Defining Victory In Iraq
Frederick Kagan does a good job of explaining just what victory will look like and how that picture is shaping up in this must read piece from the Weekly Standard.
Virtually everyone who wants to win this war agrees: Success will have been achieved when Iraq is a stable, representative state that controls its own territory, is oriented toward the West, and is an ally in the struggle against militant Islamism, whether Sunni or Shia. This has been said over and over. Why won't war critics hear it? Is it because they reject the notion that such success is achievable and therefore see the definition as dishonest or delusional? Is it because George Bush has used versions of it and thus discredited it in the eyes of those who hate him? Or is it because it does not offer easily verifiable benchmarks to tell us whether or not we are succeeding? There could be other reasons--perhaps critics fear that even thinking about success or failure in Iraq will weaken their demand for an immediate "end to the war." Whatever the explanation for this tiresome deafness,here is one more attempt to flesh out what success in Iraq means and how we can evaluate progress toward it.
Iraq is swiftly becoming a stable and strong ally of the US in the fight against radicalized islamo-terrorism.
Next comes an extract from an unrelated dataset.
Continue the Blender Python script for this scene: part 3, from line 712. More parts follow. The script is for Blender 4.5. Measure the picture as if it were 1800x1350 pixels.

The Iraqi people of all sects and athnicities have rejected the extremist's forms of sha`ria as imposed by Al Qaeda or the Mahdi Army and are tired of the thuggery and violence the extremists bring with them. The Iraqi people are fighting and dying to free themselves from the grip of tyrants including religious ones, we should help them succeed. Success builds on success and the Iraqi people are seeing it and responding.
1 comment:
We won't help them with anything if the liberals have their way. They don't give a fig about the Iraqi people, but you already know that.